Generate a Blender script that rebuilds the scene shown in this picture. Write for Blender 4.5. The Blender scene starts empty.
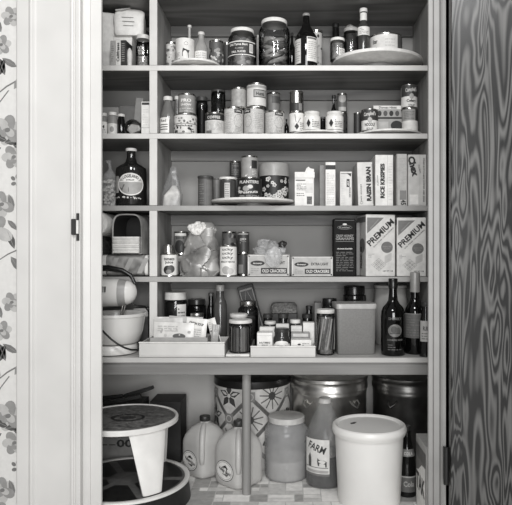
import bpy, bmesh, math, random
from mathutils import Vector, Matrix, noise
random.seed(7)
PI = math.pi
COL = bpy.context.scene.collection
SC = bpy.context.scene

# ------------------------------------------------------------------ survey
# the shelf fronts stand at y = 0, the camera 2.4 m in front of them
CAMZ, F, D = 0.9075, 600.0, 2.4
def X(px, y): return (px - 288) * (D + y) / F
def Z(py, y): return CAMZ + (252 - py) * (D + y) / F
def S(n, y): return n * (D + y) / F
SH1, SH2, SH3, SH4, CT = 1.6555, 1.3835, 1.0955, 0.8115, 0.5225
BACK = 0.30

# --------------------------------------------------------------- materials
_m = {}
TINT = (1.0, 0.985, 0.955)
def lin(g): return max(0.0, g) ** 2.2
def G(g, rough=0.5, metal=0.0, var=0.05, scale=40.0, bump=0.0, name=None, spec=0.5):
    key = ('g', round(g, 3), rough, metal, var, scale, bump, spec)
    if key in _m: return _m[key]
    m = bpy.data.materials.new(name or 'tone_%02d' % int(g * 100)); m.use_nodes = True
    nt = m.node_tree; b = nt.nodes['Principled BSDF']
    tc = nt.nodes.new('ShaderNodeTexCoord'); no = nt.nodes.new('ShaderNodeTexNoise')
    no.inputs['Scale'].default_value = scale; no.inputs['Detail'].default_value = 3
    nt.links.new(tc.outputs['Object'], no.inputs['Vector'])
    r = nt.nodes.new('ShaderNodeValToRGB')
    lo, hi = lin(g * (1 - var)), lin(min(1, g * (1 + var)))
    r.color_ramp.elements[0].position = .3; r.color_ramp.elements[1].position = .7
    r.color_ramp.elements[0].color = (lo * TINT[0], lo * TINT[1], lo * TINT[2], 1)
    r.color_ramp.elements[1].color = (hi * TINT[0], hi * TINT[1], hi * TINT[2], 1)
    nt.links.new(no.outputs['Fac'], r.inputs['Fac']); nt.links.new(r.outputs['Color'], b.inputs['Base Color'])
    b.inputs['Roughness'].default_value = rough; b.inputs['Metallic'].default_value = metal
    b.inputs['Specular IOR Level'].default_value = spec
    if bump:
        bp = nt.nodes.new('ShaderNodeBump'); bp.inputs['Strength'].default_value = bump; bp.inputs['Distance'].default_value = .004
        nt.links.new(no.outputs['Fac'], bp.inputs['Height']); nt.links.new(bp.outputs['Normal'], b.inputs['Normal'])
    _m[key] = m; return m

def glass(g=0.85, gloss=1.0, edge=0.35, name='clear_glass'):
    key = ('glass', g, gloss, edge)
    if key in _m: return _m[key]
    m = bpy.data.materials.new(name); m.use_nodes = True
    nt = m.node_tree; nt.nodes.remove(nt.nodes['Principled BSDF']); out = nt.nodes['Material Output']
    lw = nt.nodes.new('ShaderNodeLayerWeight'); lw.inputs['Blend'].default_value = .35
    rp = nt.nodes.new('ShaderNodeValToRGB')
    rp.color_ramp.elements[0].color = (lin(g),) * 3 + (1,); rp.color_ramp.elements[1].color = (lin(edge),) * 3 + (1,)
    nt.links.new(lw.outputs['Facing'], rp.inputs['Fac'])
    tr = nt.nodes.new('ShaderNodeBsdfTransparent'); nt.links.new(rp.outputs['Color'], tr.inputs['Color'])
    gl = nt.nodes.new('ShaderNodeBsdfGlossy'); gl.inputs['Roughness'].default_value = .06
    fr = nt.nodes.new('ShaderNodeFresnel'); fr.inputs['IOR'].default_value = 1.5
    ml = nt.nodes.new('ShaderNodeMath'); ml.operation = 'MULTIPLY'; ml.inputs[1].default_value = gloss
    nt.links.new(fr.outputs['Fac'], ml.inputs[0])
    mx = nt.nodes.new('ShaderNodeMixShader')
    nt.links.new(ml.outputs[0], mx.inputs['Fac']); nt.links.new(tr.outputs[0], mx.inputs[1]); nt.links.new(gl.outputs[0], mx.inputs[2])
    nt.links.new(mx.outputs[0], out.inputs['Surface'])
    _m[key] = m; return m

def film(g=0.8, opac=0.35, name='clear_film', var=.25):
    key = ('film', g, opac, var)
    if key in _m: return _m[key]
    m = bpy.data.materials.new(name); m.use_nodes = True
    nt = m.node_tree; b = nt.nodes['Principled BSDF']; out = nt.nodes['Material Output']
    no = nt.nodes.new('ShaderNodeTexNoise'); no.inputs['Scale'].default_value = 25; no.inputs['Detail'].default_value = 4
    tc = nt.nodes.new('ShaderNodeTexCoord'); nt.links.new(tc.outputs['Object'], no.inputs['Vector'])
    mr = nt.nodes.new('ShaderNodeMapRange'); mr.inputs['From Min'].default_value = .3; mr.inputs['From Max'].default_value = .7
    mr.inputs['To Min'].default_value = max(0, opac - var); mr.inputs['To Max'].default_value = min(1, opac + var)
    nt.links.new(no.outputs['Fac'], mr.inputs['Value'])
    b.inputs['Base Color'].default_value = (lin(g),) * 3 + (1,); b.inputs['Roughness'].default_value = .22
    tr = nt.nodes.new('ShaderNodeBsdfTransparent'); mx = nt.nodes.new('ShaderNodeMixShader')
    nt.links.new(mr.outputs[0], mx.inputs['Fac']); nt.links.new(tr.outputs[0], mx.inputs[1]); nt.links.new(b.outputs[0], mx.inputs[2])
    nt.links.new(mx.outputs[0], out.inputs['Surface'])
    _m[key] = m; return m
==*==
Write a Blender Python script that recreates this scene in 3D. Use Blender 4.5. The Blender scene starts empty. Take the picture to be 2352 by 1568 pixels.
==*==
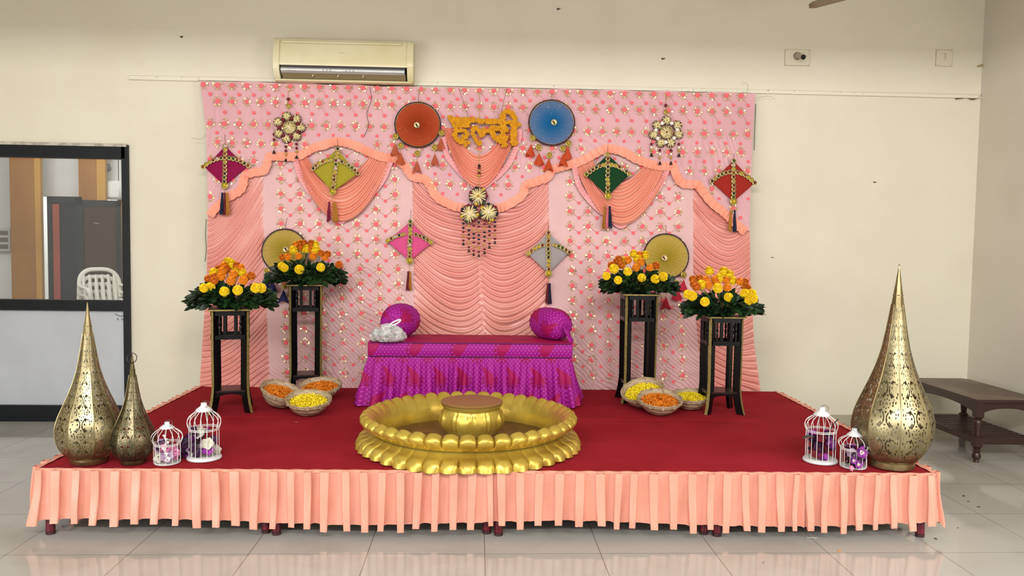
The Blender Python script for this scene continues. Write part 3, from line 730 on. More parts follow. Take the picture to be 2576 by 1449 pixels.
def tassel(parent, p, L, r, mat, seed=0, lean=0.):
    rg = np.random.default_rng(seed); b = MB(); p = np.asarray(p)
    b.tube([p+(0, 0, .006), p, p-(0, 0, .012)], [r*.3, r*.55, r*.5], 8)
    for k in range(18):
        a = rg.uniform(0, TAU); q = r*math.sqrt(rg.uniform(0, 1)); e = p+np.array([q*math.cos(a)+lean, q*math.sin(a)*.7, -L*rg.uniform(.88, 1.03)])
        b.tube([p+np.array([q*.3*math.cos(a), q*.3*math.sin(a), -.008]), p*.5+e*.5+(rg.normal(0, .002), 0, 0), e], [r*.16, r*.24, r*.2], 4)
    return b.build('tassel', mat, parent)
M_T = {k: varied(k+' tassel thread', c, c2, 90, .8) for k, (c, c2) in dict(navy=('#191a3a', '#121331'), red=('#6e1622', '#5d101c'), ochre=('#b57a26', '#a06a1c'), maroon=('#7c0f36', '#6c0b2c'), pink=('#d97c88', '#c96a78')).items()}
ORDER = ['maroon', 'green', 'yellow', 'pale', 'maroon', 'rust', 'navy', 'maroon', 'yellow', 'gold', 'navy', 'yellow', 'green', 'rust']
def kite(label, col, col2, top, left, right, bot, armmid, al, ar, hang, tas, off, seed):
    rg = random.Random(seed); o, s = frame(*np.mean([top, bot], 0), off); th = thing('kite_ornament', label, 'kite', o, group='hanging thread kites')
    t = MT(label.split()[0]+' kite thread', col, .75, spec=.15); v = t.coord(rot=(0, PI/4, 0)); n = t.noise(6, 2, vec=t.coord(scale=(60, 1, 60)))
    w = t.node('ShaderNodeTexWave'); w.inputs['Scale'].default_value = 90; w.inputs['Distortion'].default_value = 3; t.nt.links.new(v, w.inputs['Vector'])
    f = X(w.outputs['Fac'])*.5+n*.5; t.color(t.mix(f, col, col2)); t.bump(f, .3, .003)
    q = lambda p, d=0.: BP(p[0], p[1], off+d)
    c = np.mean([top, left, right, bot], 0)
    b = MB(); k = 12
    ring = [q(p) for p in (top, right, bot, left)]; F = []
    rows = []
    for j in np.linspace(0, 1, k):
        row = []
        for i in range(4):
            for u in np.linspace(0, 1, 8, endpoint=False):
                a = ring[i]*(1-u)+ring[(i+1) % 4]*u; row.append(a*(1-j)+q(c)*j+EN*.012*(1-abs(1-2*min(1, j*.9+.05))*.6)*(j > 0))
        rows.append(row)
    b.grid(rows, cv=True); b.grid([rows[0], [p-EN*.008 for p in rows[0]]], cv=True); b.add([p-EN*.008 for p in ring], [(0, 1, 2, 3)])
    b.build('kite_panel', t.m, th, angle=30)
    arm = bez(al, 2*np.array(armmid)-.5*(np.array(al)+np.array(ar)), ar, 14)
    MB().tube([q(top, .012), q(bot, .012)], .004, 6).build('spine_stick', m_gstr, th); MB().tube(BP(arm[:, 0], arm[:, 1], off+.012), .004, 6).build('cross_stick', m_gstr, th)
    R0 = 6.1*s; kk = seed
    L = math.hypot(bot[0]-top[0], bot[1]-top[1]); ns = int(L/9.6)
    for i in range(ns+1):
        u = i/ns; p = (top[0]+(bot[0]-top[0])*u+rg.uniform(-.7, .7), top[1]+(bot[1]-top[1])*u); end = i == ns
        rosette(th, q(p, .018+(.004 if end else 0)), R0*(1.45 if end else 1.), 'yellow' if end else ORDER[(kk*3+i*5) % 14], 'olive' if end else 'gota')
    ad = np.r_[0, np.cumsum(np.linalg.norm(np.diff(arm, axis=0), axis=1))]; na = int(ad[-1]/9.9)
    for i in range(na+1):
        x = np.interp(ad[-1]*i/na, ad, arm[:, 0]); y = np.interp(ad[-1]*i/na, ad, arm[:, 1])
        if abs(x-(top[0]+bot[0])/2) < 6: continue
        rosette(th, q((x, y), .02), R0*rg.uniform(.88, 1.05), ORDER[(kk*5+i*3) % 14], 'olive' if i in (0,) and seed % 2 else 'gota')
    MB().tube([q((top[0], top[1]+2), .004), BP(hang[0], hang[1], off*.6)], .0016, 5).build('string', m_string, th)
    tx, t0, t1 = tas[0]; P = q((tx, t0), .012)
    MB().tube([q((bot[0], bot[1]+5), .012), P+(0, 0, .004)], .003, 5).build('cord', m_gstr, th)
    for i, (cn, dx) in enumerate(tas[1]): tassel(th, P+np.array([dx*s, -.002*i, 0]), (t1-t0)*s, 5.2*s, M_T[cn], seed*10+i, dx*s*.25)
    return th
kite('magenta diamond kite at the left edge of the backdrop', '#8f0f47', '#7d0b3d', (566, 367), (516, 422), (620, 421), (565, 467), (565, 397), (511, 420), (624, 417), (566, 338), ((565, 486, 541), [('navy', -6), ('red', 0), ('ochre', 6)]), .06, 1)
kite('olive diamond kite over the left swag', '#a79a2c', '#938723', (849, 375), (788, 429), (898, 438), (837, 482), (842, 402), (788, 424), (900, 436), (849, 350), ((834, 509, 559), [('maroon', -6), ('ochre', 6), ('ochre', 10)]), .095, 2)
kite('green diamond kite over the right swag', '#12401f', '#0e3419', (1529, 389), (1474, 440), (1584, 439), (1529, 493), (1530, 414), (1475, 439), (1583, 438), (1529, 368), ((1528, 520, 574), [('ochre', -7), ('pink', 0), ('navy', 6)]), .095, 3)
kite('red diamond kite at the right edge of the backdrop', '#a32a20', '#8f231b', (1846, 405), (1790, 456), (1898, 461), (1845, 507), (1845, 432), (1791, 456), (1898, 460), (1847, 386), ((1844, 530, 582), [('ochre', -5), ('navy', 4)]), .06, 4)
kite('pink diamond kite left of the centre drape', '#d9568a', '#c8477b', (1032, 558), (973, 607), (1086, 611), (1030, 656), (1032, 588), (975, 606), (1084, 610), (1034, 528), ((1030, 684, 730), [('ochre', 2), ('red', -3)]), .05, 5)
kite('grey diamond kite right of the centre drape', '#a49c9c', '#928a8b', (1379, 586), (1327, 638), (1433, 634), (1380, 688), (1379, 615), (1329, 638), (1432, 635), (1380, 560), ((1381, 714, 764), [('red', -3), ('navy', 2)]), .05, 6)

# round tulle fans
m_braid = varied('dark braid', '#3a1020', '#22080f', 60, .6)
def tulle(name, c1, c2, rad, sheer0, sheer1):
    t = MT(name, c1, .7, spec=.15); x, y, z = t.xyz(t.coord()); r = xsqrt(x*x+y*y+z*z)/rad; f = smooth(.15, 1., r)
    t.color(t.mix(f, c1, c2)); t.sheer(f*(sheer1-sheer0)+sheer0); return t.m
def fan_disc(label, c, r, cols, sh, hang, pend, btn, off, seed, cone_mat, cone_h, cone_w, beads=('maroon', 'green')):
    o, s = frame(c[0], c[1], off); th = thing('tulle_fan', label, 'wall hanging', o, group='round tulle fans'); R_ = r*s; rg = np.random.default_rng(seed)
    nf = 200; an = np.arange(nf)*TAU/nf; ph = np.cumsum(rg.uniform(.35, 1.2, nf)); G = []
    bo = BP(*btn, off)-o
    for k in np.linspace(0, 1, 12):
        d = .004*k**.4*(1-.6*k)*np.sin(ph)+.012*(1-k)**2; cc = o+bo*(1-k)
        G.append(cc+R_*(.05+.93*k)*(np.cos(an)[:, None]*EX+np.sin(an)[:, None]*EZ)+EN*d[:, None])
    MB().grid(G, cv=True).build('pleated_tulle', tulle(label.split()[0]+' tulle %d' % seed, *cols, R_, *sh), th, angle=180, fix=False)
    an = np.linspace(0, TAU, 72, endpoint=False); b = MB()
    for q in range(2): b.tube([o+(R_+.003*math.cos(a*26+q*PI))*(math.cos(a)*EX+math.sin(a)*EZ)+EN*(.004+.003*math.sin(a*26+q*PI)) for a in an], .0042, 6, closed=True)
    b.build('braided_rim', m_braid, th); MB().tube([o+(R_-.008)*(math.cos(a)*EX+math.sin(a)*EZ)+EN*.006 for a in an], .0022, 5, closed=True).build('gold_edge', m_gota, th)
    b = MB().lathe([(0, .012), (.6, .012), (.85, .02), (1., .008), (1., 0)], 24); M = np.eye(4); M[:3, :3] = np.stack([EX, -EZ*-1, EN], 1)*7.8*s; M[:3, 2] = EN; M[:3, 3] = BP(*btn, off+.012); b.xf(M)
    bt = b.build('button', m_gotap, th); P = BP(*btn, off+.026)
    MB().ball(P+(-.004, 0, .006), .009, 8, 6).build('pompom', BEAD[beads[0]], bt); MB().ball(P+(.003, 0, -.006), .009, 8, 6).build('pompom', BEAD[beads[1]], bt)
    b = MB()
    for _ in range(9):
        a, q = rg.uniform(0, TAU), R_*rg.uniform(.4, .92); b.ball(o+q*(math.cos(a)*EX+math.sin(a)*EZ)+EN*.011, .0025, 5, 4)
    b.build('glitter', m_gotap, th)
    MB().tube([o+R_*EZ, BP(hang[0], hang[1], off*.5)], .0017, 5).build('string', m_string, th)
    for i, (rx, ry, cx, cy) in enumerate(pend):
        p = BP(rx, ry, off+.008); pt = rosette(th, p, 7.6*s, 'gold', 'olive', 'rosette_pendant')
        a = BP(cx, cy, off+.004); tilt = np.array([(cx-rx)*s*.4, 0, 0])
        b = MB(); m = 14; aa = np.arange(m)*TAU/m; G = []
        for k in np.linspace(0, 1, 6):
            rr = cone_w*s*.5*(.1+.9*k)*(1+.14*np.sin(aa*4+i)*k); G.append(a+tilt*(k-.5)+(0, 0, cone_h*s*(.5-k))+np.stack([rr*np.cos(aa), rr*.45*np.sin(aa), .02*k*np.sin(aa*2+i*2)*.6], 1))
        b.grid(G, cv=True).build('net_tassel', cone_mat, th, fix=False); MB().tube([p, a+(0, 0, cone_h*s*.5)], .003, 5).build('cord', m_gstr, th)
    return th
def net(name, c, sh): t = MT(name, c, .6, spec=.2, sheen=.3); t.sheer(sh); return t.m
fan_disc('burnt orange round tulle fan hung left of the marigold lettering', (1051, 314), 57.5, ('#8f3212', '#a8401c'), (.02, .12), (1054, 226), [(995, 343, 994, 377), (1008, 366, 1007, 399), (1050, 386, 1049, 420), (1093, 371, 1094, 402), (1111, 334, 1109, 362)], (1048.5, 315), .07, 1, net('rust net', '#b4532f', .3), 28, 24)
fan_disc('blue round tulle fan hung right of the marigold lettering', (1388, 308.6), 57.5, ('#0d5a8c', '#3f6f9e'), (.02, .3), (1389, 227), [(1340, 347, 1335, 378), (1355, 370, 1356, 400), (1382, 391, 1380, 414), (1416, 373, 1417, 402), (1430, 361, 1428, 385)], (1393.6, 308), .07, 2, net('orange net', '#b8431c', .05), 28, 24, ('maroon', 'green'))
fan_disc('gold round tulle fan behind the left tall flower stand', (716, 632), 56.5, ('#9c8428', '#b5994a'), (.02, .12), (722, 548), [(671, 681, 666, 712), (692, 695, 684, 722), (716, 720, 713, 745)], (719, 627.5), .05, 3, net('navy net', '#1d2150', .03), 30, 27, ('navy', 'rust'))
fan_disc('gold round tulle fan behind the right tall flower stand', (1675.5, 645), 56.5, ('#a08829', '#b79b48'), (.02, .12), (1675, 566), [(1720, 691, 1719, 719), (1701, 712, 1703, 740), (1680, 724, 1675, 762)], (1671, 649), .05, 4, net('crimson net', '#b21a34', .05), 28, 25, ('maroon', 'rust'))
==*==
▸ YOUR GOAL: Write out exactly the lines from the one that has "Generate a Blender" down to the one that has "BACK = 0.30", including both. Pictures stay out of the copy.

▸ FULL ANSWER:
Generate a Blender script that rebuilds the scene shown in this picture. Write for Blender 4.5. The Blender scene starts empty.
import bpy, bmesh, math, random
from mathutils import Vector, Matrix, noise
random.seed(7)
PI = math.pi
COL = bpy.context.scene.collection
SC = bpy.context.scene

# ------------------------------------------------------------------ survey
# the shelf fronts stand at y = 0, the camera 2.4 m in front of them
CAMZ, F, D = 0.9075, 600.0, 2.4
def X(px, y): return (px - 288) * (D + y) / F
def Z(py, y): return CAMZ + (252 - py) * (D + y) / F
def S(n, y): return n * (D + y) / F
SH1, SH2, SH3, SH4, CT = 1.6555, 1.3835, 1.0955, 0.8115, 0.5225
BACK = 0.30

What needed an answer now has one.